“Sweet Songbird,” Friend, Dec. 1974, 42
“Sweet Songbird”
From the time that George D. Pyper helped his father raise silkworms in President Brigham Young’s cacoonery near the Eagle Gate in Salt Lake City, until he died in 1943, his life was filled with adventure and service to the Church. With the exception of the Prophet Joseph Smith, George was intimately acquainted with all of the presidents of the Church who served during his lifetime.
His friends called him Georgie as a boy and, for a time, he went to Brigham Young’s private school. The first job George had was herding his father’s cows southeast of the city. By the time he was fourteen, he was working as a police court clerk in Salt Lake City. Later, he became a judge, magazine editor, businessman, and for many years he managed the world-famous Salt Lake Theatre. He was a man with many talents.
While they were still boys, Georgie and his older brother, Robert, often sang at ward socials. In time George developed a beautiful tenor voice and sang in many operas and at more than a thousand funerals. Wherever he sang he so delighted his audiences that he was nicknamed “Utah’s Sweet Songbird.”
When George was only eight years old he received a book as an award of merit from his Sunday School. While still in his teens, he became ward Sunday School secretary. In 1897 he was called to be on the general Sunday School board of the Church and for many years he was a member of the superintendency of the board and its president for eight years.
Richard Ballantyne, who taught the first Sunday School for boys and girls in the Salt Lake Valley in a meetinghouse that he built himself, also taught George Pyper to enjoy Sunday School work. So, with love and appreciation for the service of Elder Ballantyne, George Pyper was responsible for the building of a monument in memory of that first Sunday School meetinghouse and its teacher.
If you are in Salt Lake City and pass Third South and Second West Streets, you can see the granite monument at the edge of the sidewalk on the northeast corner of the intersection.

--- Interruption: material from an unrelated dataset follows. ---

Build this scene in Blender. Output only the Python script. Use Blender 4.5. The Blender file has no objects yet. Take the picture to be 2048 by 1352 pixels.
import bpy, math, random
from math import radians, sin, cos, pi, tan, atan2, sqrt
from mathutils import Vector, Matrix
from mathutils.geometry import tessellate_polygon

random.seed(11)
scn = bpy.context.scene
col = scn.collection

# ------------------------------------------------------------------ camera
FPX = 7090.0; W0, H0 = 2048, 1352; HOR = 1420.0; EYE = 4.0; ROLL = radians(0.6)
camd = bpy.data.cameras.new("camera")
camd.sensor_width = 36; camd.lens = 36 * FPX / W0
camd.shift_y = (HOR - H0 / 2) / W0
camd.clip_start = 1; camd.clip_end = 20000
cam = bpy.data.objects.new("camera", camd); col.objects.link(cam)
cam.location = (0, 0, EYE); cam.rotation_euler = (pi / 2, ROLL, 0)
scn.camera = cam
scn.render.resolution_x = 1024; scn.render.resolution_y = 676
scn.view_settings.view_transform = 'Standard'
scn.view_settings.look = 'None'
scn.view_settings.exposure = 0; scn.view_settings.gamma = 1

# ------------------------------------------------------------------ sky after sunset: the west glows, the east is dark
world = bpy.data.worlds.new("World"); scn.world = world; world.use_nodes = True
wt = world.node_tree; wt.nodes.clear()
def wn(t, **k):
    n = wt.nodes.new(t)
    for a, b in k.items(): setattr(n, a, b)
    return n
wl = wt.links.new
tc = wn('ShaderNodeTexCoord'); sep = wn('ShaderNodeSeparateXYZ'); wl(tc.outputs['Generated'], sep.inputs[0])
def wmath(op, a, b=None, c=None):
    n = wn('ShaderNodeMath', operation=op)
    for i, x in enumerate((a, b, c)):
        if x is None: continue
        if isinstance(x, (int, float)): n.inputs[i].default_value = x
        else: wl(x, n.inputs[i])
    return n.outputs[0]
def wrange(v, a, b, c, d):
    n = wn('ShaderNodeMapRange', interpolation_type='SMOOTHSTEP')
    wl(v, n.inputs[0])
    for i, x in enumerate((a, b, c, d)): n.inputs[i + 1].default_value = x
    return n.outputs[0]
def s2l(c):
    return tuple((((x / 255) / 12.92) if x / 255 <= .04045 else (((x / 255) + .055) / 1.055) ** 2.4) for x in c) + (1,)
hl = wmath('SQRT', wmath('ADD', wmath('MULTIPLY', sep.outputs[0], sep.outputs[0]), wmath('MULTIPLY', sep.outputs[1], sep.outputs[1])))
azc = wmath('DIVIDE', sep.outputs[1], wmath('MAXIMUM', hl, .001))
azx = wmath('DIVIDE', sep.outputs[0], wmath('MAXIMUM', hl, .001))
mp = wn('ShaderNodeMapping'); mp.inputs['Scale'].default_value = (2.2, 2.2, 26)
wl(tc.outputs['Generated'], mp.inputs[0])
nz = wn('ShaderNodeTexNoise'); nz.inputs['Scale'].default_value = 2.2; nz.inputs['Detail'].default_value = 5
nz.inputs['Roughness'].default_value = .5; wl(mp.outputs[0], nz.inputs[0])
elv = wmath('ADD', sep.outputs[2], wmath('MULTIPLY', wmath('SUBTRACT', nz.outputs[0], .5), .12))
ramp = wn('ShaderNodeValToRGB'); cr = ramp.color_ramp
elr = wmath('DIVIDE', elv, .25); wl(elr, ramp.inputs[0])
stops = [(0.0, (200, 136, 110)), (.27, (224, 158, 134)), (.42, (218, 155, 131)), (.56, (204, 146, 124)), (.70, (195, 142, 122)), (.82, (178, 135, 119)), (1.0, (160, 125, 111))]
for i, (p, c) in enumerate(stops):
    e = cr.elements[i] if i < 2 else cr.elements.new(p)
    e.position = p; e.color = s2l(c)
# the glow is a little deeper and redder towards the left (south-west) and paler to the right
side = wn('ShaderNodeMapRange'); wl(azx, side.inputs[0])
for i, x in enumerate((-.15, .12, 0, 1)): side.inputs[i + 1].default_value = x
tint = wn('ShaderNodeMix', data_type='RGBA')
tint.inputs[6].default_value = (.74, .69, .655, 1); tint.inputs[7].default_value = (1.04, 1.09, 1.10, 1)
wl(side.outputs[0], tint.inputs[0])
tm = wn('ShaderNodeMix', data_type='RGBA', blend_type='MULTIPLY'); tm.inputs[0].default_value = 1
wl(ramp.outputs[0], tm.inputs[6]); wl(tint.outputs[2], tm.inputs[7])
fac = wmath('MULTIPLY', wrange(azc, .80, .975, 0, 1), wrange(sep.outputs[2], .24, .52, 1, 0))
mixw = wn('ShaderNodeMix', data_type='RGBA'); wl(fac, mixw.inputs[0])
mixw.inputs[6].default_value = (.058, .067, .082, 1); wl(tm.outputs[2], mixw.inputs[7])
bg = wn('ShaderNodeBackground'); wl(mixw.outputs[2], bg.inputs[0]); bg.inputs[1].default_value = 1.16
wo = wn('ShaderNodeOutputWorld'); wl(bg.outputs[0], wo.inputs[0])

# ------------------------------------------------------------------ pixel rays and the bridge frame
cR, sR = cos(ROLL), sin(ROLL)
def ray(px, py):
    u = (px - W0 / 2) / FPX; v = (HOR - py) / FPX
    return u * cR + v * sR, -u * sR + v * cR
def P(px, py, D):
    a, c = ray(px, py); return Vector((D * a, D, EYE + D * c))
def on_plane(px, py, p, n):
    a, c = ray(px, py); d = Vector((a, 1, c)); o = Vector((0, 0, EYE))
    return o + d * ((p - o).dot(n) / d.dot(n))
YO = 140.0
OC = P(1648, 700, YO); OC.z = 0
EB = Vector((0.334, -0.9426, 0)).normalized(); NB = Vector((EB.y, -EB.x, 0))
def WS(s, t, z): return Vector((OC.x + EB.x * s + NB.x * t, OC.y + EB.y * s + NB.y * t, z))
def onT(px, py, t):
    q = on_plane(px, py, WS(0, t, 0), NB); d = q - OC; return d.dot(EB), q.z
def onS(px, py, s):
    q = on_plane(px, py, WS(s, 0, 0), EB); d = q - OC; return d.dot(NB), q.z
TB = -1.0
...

At the funeral of George Dollinger Pyper in January, 1943, Elder David O. McKay said that his “beloved friend and associate had one of the most evenly balanced temperaments of all men I have ever known. From the center to the surface of his nature he was as genuine and pure as gold … He was always reserved, unpretentious, genial, modest, dignified; his advice wholesome, his judgment sound … He was open, loyal, true … generous himself, and in his judgment of others. Faithful to his word. … his friends, and to God.”